The Victorian Internet: The Remarkable Story of the Telegraph and the Nineteenth Century's On-line Pioneers is one of the recs I got from you guys when I asked for nonfiction pop history books; it was a good one! The premise is basically "A Brief History of Telegraphy WHICH IS BASICALLY THE EXACT SAME THING AS THE INTERNET JUST SO YOU KNOW." I do not actually think telegraphy is the EXACT SAME THING as the Internet but I enjoyed the brief history of telegraphy so much that I don't care.
A fun telegraphy fact: the first long-distance signal tower was built during the French Revolution! Then an angry mob burned it down because they thought people were using it to communicate with royalists.
Another fun telegraphy fact: so as telegraphy started catching on, everybody started wanting to use codes to protect their info, right? Except it was a HUGE PAIN for telegraph operators to accurately send "xy73yu9" instead of normal human language, and the telegraph office started charging extra for annoyingly stupid secret codes. So everyone started up coming with their own hilariously specific codes, in which, for example, "ENVELOPE" meant "GREAT SWARMS OF LOCUSTS HAVE APPEARED AND RAVAGED THE CROPS," or the word "FESTIVAL" meant "A CASE OF THREE MAMMOTH TORPEDOES."
(This also caused a lot of embarrassment when national intelligence offices would spend ages breaking a telegraph code between two suspected spies only to discover that they were actually just writing each other sexy letters.)
AND SPEAKING OF ROMANCE, the codes chapter was great, but even more entertaining was the one on long-distance telegraph romance!
I mean first of all there is the lady who was getting forced into an unwanted marriage, so she told her boyfriend, who was getting shipped off to New York by her angry father, to go grab a priest and stand by the telegraph at the appointed time, and then she tapped out "I DO" in Morse Code, and her father was like "THAT DOESN'T COUNT" and the legal authorities were like "er, yes it does," and then people could get married by telegraph. That was awesome.
But even better than that was telegraph operators in different stations falling madly in love with each other via Morse Code messages, which apparently was a thing that happened ALL THE TIME. Because, you know, you're working twelve hours a day, there's a lot of dead time on the wires, you're bored!
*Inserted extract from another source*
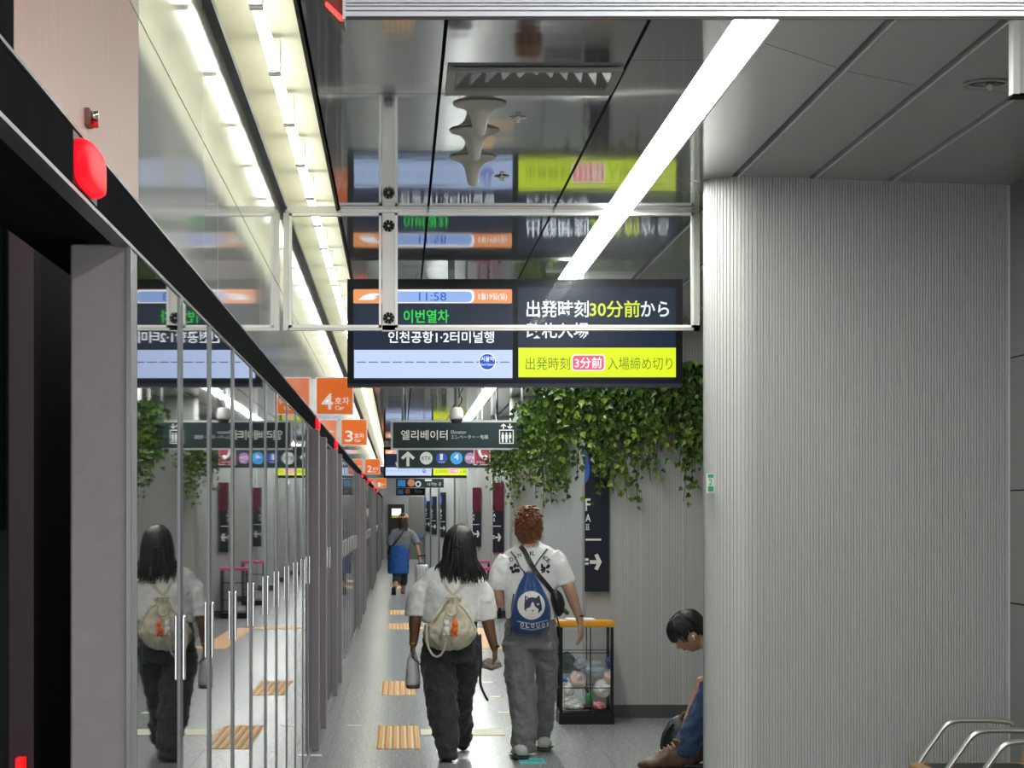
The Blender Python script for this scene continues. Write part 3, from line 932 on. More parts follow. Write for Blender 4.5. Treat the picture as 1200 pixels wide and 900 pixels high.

You get to talking! And, unlike in a lot of other jobs in the mid-nineteenth-century, there were LADIES doing it and BEING REALLY GOOD AT IT -- and we all know competence is sexy. And also, unlike in any other area of life, they were under no obligation to tell anyone they were ladies!
The best story in the book was the one about a dude in a tiny outpost in the middle of nowhere who made buddies with a jolly fellow called Mat in a station in California. They joked around and planned imaginary vacations and fishing trips and so on, and had a running joke about big rubber boots, and finally they were going to meet up, except on the day of, our protagonist came down with a DELIRIOUS FEVER.
Two days later, dude wakes up, there is a friendly lady taking care of him! She sticks around for a few days while he convalesces, and he's like "Gosh, you're amazing, I think I'm in love!" And she's like "man, could you really be in love with a girl called Mat who wears big rubber boots?"
And of course he is like "MAT buddy you never MENTIONED the lady part GOLLY" (and presumably also "gosh now I feel embarrassed about all those off-color jokes we used to trade back and forth") and they live happily ever after. :D
So what I want to know is, where are all my telegraph romances that play around with the semi-anonymous culture of telegraph operators and gender and expectations and people falling in love with other people for their brains and competence with tapping in Morse Code? This is a rich vein, people! MINE IT.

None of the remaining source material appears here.